There’s a spiritual depth to her perspectives. She confesses that she does have those times when she tears up, when she feels lost and is in pain. In 2011, she lost her mother who was a ‘friend, philosopher and guide’. Then she lost her husband, another huge pillar of strength, in December 2013. “The pain is intense. It is like somebody is cutting you up. So I feel happiness is so abstract. I have learnt that you must be happy when you are happy. And when you are unhappy, be unhappy. Don’t ever ask why,” she says.
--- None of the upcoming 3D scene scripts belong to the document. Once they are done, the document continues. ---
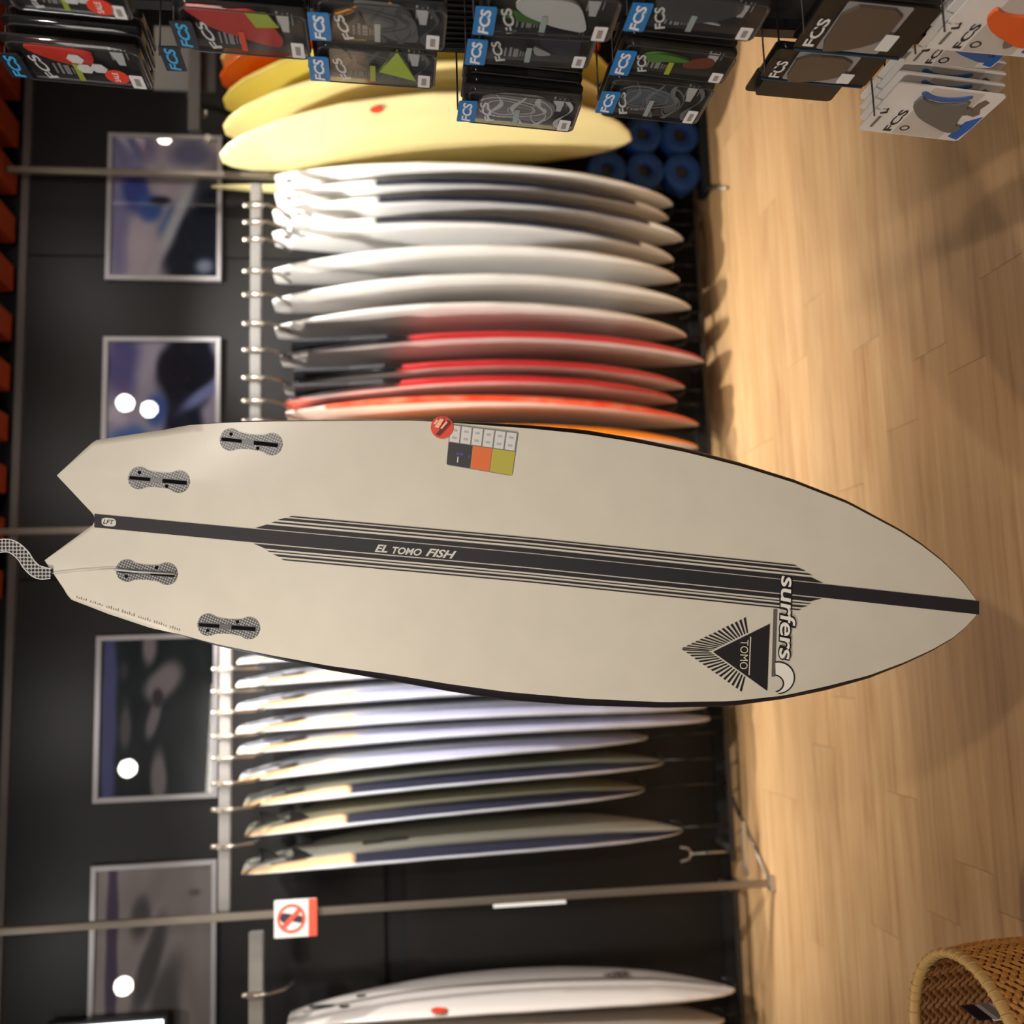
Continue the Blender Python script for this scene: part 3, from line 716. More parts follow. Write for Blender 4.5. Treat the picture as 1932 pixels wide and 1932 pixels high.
# shop sticker: white lettering with black outline, reading towards the lower rail
STW = mat('sticker_white', (228, 224, 214), .5)
htext('surfers', (1470, 1083), (1466, 1246), 34, INK, z=.0024, up=(1, 0), shear=.12, bold=.075, sp=.93, name='sticker_outline')
htext('surfers', (1473, 1086), (1469, 1243), 29, STW, z=.0034, up=(1, 0), shear=.12, bold=.012, sp=.96, name='sticker_lettering')
bm = bmesh.new()
bm.faces.new([bm.verts.new(hl(*q, zc(*q)+.0012)) for q in ((1459, 1149), (1466, 1149), (1463, 1277), (1456, 1277))]); obj('sticker_strip', bm, mat('sticker_grey', (92, 84, 80), .6), hero)
def crescent(g):
    out = []
    for k in range(17):
        a = math.radians(-100+k*185/16); out.append((1468+(31+g)*math.cos(a)*1.0, 1279+(30+g)*math.sin(a)))
    for k in range(13):
        a = math.radians(75-k*150/12); out.append((1458+(21-g)*math.cos(a), 1290+(17-g)*math.sin(a)))
    return out
for g, m_, z_ in ((1.6, INK, .0010), (-1.2, STW, .0018)):
    P = [hl(*q, zc(*q)+z_) for q in crescent(g)]; bm = bmesh.new(); f = bm.faces.new([bm.verts.new(p) for p in P]); bmesh.ops.triangulate(bm, faces=[f]); obj('wave_emblem', bm, m_, hero)
# price label
pl = {}
def lab_pt(u, v, z):   # u 0..1 along, v 0..1 down the label
    A, B, C, D = np.array((849., 799.)), np.array((978., 815.)), np.array((966., 898.)), np.array((842., 877.))
    p = (A*(1-u)+B*u)*(1-v)+(D*(1-u)+C*u)*v; return hl(p[0], p[1], z+zc(p[0], p[1]))
def quad(u0, v0, u1, v1, z):
    b_ = bmesh.new(); b_.faces.new([b_.verts.new(lab_pt(*q, z)) for q in ((u0, v0), (u1, v0), (u1, v1), (u0, v1))]); return b_
b_ = bmesh.new(); b_.faces.new([b_.verts.new(lab_pt(q[0], q[1], .0015)) for q in rrect(0, 0, 1, 1, .04)]); pl['base'] = obj('price_label', b_, mat('label_border', (122, 120, 106), .5), hero)
LC = mat('label_cell', (206, 203, 200), .5)
for k in range(6):
    obj('label_cell', quad(.012+k*.165, .03, .155+k*.165, .43, .002), LC, pl['base'])
    for vv in (.12, .3): obj('fine_print', quad(.05+k*.165, vv, .115+k*.165, vv+.05, .0023), mat('fine_print', (172, 168, 166), .6), pl['base'])
for u0, u1, c in ((.0, .36, (44, 42, 46)), (.36, .655, (214, 104, 42)), (.655, 1., (176, 164, 58))):
    obj('colour_block', quad(u0+.005, .45, u1-.002, .985, .002), mat('block_%d' % c[0], c, .5), pl['base'])
for u0, v0, u1, v1 in ((.13, .66, .24, .72), (.32, .66, .345, .76)): obj('ink_mark', quad(u0, v0, u1, v1, .0024), mat('blue_ink', (58, 64, 120), .5), pl['base'])
obj('ink_mark', quad(.155, .76, .172, .9, .0024), MATS['label_cell'], pl['base'])
RS = mat('red_sticker', (214, 62, 34), .45)
P = [hl(*q, zc(*q)+.0032) for q in circ(834, 806, 21.5, 32)]; bm = bmesh.new(); bm.faces.new([bm.verts.new(p) for p in P][::-1]); st = obj('round_sticker', bm, RS, hero)
bm = bmesh.new(); bm.faces.new([bm.verts.new(hl(*q, .0040)) for q in ((822, 820), (828, 822), (850, 797), (845, 793))]); obj('dark_streak', bm, mat('streak', (66, 22, 20), .5), st)
bm = bmesh.new()
for q in (((820, 806), (828, 808), (838, 792), (831, 790)), ((831, 808), (834, 810), (845, 797), (842, 795)), ((818, 800), (822, 801), (828, 793), (824, 792))):
    bm.faces.new([bm.verts.new(hl(*p, .0042)) for p in q])
obj('faded_lettering', bm, mat('sticker_pale', (236, 176, 150), .5), st)
# fin plugs
def hexmat():
    m = bpy.data.materials.new('honeycomb_plug'); m.use_nodes = True; nt = m.node_tree; b = nt.nodes['Principled BSDF']
    tc = nt.nodes.new('ShaderNodeTexCoord'); mp = nt.nodes.new('ShaderNodeMapping'); mp.inputs['Rotation'].default_value = (0, 0, .4)
    v = nt.nodes.new('ShaderNodeTexVoronoi'); v.voronoi_dimensions = '2D'; v.inputs['Scale'].default_value = 215; v.inputs['Randomness'].default_value = .08
    cr = nt.nodes.new('ShaderNodeValToRGB'); cr.color_ramp.elements[0].position = .30; cr.color_ramp.elements[0].color = (*lin((152, 150, 146)), 1)
    cr.color_ramp.elements[1].position = .40; cr.color_ramp.elements[1].color = (*lin((50, 50, 53)), 1)
    nt.links.new(tc.outputs['Object'], mp.inputs[0]); nt.links.new(mp.outputs[0], v.inputs['Vector']); nt.links.new(v.outputs[0], cr.inputs[0]); nt.links.new(cr.outputs[0], b.inputs['Base Color'])
    b.inputs['Roughness'].default_value = .4; return m
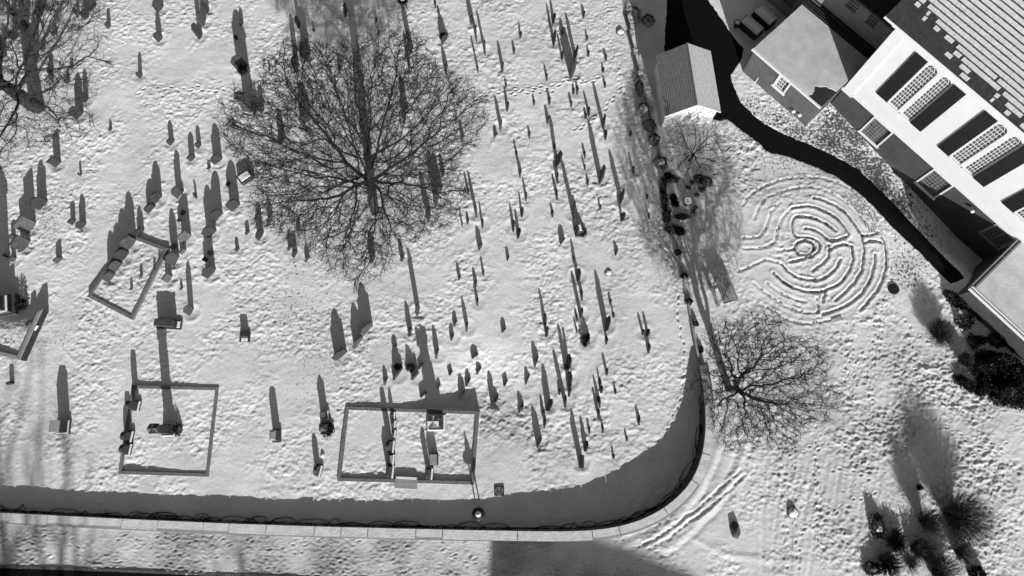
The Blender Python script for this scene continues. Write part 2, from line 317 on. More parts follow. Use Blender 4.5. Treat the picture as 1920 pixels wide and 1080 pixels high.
def tz(x, y): return float(TZ(np.array([x]), np.array([y]))[0])

_pr = np.random.RandomState(11); _perm = _pr.permutation(1024).astype(np.int32); _ga = _pr.rand(1024)*2*np.pi
_gx = np.cos(_ga).astype(np.float32); _gy = np.sin(_ga).astype(np.float32)
def perlin(X, Y):
    xi = np.floor(X).astype(np.int32); yi = np.floor(Y).astype(np.int32); xf = (X-xi).astype(np.float32); yf = (Y-yi).astype(np.float32)
    u = xf*xf*xf*(xf*(xf*6-15)+10); v = yf*yf*yf*(yf*(yf*6-15)+10)
    def g(a, b, fx, fy):
        h = _perm[(_perm[a & 1023]+b) & 1023]; return _gx[h]*fx+_gy[h]*fy
    n00 = g(xi, yi, xf, yf); n10 = g(xi+1, yi, xf-1, yf); n01 = g(xi, yi+1, xf, yf-1); n11 = g(xi+1, yi+1, xf-1, yf-1)
    return (n00*(1-u)+n10*u)*(1-v)+(n01*(1-u)+n11*u)*v

STEP = 0.068
def axis(a, b, far):
    c = list(np.arange(a, b+STEP/2, STEP)); lo = []; s = STEP; x = c[0]
    while x > -far: s *= 1.22; x -= s; lo.append(x)
    hi = []; s = STEP; x = c[-1]
    while x < far: s *= 1.22; x += s; hi.append(x)
    return np.array(lo[::-1]+c+hi)
AX = axis(-47, 43.5, 400); AY = axis(-12.5, 40, 400)
XX, YY = np.meshgrid(AX, AY)
ZB = TZ(XX, YY)
far = sstep((np.maximum(np.abs(XX), np.abs(YY))-55)/40)
LABC = np.array(G(1510, 465))
# how rough the snow lies: smoother in the labyrinth and the wall's lee, coarser on the trodden pavement and lawn
def soft(px, py, r):
    g = G(px, py); return np.exp(-(((XX-g[0])**2+(YY-g[1])**2)/r**2))
rough = np.ones_like(XX)
ld = np.hypot(XX-LABC[0], YY-LABC[1]); rough *= 1-0.2*sstep((6.0-ld)/0.8)
for px, py, rr, s in [(1720,720,9,.55),(1850,900,8,.5),(1600,900,5,.2),(1420,290,3.2,.7),(250,350,6,.2)]: rough = rough*(1+s*soft(px, py, rr))
WALLPX = [(-60,957),(0,961),(100,966),(240,973),(420,981),(600,987),(760,991),(900,994),(1010,996),(1090,996),(1150,990),(1200,977),(1245,954),(1280,926),(1305,892),(1319,850),(1324,805),(1323,760),(1317,715),(1311,685)]
WALLW = [G(*p) for p in WALLPX]
street = in_poly(XX, YY, WALLW[:13]+[(400, WALLW[12][1]), (400, -400), (-400, -400), (-400, WALLW[0][1])])
street = street*(1-sstep((XX-5)/7.0)); rough = rough*(1+.15*street)
n_mid = perlin(XX*0.9+3, YY*0.9)
n_l1 = perlin(XX*2.0+17+0.5*n_mid, YY*2.3+5); n_l2 = perlin(XX*4.1-31, YY*4.6+9); n_l3 = perlin(XX*8.3, YY*9.1-40)
n_e1 = perlin(XX*1.5+70, YY*4.2+33); n_e2 = perlin(XX*3.1-7, YY*7.5)
patch = sstep(0.5+1.5*perlin(XX*0.27+9, YY*0.27)+.7*perlin(XX*.75-4, YY*.75))       # some stretches lie smoother than others
amp = (0.2+0.9*patch)*rough
Z = ZB+0.05*perlin(XX*0.3, YY*0.3)+0.022*n_mid
lump = street*(0.055*np.abs(n_e1)+0.038*n_e2+0.014*n_l2+.008*n_l3)+(1-street)*(0.045*n_l1+0.044*n_l2+0.011*n_l3)
lump = lump+0.03*np.abs(n_l1*n_l2)*2
Z = Z+amp*lump
Z = Z*(1-far)+ZB*far
def window(x0, x1, y0, y1):
    i0, i1 = np.searchsorted(AX, [x0, x1]); j0, j1 = np.searchsorted(AY, [y0, y1])
    return slice(j0, j1), slice(i0, i1)
def seg_dist(X, Y, a, b):
    dx, dy = b[0]-a[0], b[1]-a[1]; L2 = dx*dx+dy*dy+1e-9
    t = np.clip(((X-a[0])*dx+(Y-a[1])*dy)/L2, 0, 1); return np.hypot(X-a[0]-t*dx, Y-a[1]-t*dy)
def stamp_line(pts, prof, reach):
    P = np.array(pts); w = window(P[:, 0].min()-reach, P[:, 0].max()+reach, P[:, 1].min()-reach, P[:, 1].max()+reach)
    X = XX[w]; Y = YY[w]
    if X.size == 0: return
    D = np.full(X.shape, 9.0)
    for a, b in zip(pts[:-1], pts[1:]): D = np.minimum(D, seg_dist(X, Y, a, b))
    Z[w] += prof(D)
def dent(x, y, ang, l, wd, dep):
    r = l*1.8; w = window(x-r, x+r, y-r, y+r); X = XX[w]-x; Y = YY[w]-y
    if X.size == 0: return
    c, s = math.cos(ang), math.sin(ang); q = ((X*c+Y*s)/l)**2+((-X*s+Y*c)/wd)**2
    Z[w] += -dep*np.exp(-q*1.6)+dep*0.45*np.exp(-(np.sqrt(q)-1.3)**2*3)
def resample(pts, step):
    out = [pts[0]]; acc = 0
    for a, b in zip(pts[:-1], pts[1:]):
        L = math.hypot(b[0]-a[0], b[1]-a[1]); t = step-acc
        while t < L: out.append((a[0]+(b[0]-a[0])*t/L, a[1]+(b[1]-a[1])*t/L)); t += step
        acc = (acc+L) % step if L > 0 else acc
    return out
def W_(pxs, z=0): return [G(*p, z) for p in pxs]
def footprints(pxs, step=0.55, spread=0.11, dep=0.06, l=0.17, wd=0.09):
    P = resample(W_(pxs), step)
    for i, (a, b) in enumerate(zip(P[:-1], P[1:])):
        an = math.atan2(b[1]-a[1], b[0]-a[0])+rng.uniform(-.3, .3); s = spread*(1 if i % 2 else -1)
        dent(a[0]-math.sin(an)*s+rng.uniform(-.05, .05), a[1]+math.cos(an)*s+rng.uniform(-.05, .05), an, l*rng.uniform(.8, 1.2), wd, dep*rng.uniform(.7, 1.2))
footprints(tpx((2,0), [(720,30),(715,130),(730,270),(760,360),(770,440),(810,510),(800,590),(840,660),(850,735),(880,800),(895,880),(940,960)])
  + tpx((2,1), [(975,50),(975,120),(1010,190),(1035,270),(1075,345),(1065,420),(1100,500),(1095,585),(1118,660),(1115,750),(1158,840),(1185,920),(1225,1000)])
  + tpx((2,2), [(1235,30),(1253,100),(1235,190),(1258,290),(1272,390),(1297,470),(1280,560),(1293,660),(1285,740),(1265,840),(1215,910),(1205,1000),(1160,1065)])
  + tpx((2,3), [(1145,20),(1125,95),(1060,180),(1000,275),(925,315),(875,380),(770,405),(690,450),(595,468),(520,518),(425,525),(345,570),(290,545)]), 0.6, 0.06)
footprints(tpx((1,0), [(1640,745),(1760,690)])+tpx((2,0), [(0,690),(90,660),(180,655),(280,655),(360,630),(430,590),(560,620),(630,590),(720,580)]), 0.5, 0.1, 0.07, .2, .1)
footprints(tpx((2,0), [(20,700),(100,690),(190,690),(300,680),(380,640)]), 0.5, 0.1, 0.06, .2, .1)
footprints(tpx((0,0), [(1040,695),(1140,655),(1210,670),(1300,655),(1400,675),(1480,655),(1570,685),(1650,670),(1720,690)]), 0.55, .1, .06, .2, .1)
footprints(tpx((2,0), [(820,660),(760,740),(700,800),(650,860),(610,910),(480,970),(400,1000)]), 0.45, .1, .06, .2, .1)
footprints(tpx((0,0), [(960,60),(960,100),(965,200),(930,260),(920,330),(990,290)]), 0.5, .08, .05)
footprints([(800,300),(870,330),(930,380),(945,480)], 0.6, .1, .03)
for x0 in (1468, 1490, 1535): footprints([(x0, 800),(x0-6, 900),(x0+6, 1000),(x0+4, 1085)], .55, .12, .05)
footprints([(1530,870),(1535,930),(1536,1000),(1540,1080)], .5, .1, .05)
for k, a in enumerate([(1600,640,1590,760),(1620,660,1600,780),(1640,640,1630,800),(1660,560,1640,700),(1700,600,1720,700),(1690,690,1790,700),(1480,850,1600,830),(1560,880,1650,890),
      (1800,860,1900,830),(1790,900,1860,1020),(1830,880,1850,1060),(1880,880,1830,1000),(1760,800,1900,860),(1500,1000,1660,910)]):
    footprints([(a[0], a[1]), ((a[0]+a[2])/2+rng.uniform(-12, 12), (a[1]+a[3])/2+rng.uniform(-8, 8)), (a[2], a[3])], .5, .13, .06)
for _ in range(1300):
    px, py = rng.uniform(1560, 1935), rng.uniform(570, 1085)
    if px > 1760+0*(py) and py < 740: continue
    if px < 1640 and rng.random() < .5: continue
    g = G(px, py)
    if float(perlin(np.array([g[0]*.45+3]), np.array([g[1]*.45]))[0]) < rng.uniform(-.25, .25): continue
    dent(g[0], g[1], rng.uniform(0, 3.1), rng.uniform(.07, .22), rng.uniform(.05, .1), rng.uniform(.015, .05))
for _ in range(260):
    px, py = rng.uniform(-20, 1250), rng.uniform(1000, 1085); g = G(px, py)
    dent(g[0], g[1], rng.uniform(-.5, .5), rng.uniform(.15, .3), .08, rng.uniform(.02, .045))
# two parallel furrows of a sledge, and faint wheel lines over the lawn
fur = lambda A, w: (lambda D: A*(-np.exp(-(D/w)**2)+0.9*np.exp(-((D-2*w)/w)**2)))
FUR = tpx((2,3), [(990,840),(1130,765),(1290,640),(1400,570),(1500,480),(1600,390),(1720,280)])
for o_ in (0, 9):
    fw = [(a+rng.uniform(-.05, .05), b+rng.uniform(-.05, .05)) for a, b in resample(W_([(x+o_, y+o_) for x, y in FUR]), .5)]; stamp_line(fw, lambda D: -.03*np.exp(-(D/.09)**2)+.02*np.exp(-((D-.2)/.08)**2), .7); footprints([(x+o_, y+o_) for x, y in FUR], .5, .02, .03, .2, .085)
for pl_ in ([(1378,775),(1352,812),(1340,860),(1318,910),(1285,955),(1230,1000),(1165,1024)], [(1400,830),(1378,890),(1340,950),(1290,1000),(1240,1035)]):
    stamp_line([(a+rng.uniform(-.06, .06), b+rng.uniform(-.06, .06)) for a, b in resample(W_(pl_), .6)], lambda D: .028*np.exp(-(D/.16)**2)-.028*np.exp(-((D-.4)/.15)**2), 1.0)
stamp_line(W_([(1300,1010),(1360,1040),(1500,1055)]), lambda D: .03*np.exp(-(D/.22)**2), .9)
for x0 in range(1440, 1660, 26): stamp_line(W_([(x0+10, 860),(x0-10, 960),(x0+rng.uniform(-30, 0), 1085)]), fur(.012, .12), .6)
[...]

The equanimity about Jayshree perhaps comes from learning to live without something basic — that we all take for granted, our hearing — for all your life. “It is okay if you can’t do somethings in life. Some can hear. Some can’t hear. I have learnt to focus on what I can than focusing on what I can’t. This is what Life is all about. I live by the twin principles my husband has taught me – don’t complain, don’t expect sympathy!”
These principles have led Jayshree to take her seeking spirit and anchor it with the cause behind her Ability Foundation — an organisation that works with specially abled people. She questioned why society was labeling people as disabled. She champions that people with disabilities are people first — they need understanding and opportunity, not reservation, not pity. So Ability Foundation was born in 1995; and has today evolved into an institution that is built to last. Jayshree serves us all a gentle reminder of the transient nature of life when she says, “Every human being is temporarily able-bodied! Everyone, if you live long enough, will be disabled soon.”
If we can embed this simple, thought-provoking learning in us, we too can deal with our everyday challenges better — and be happy!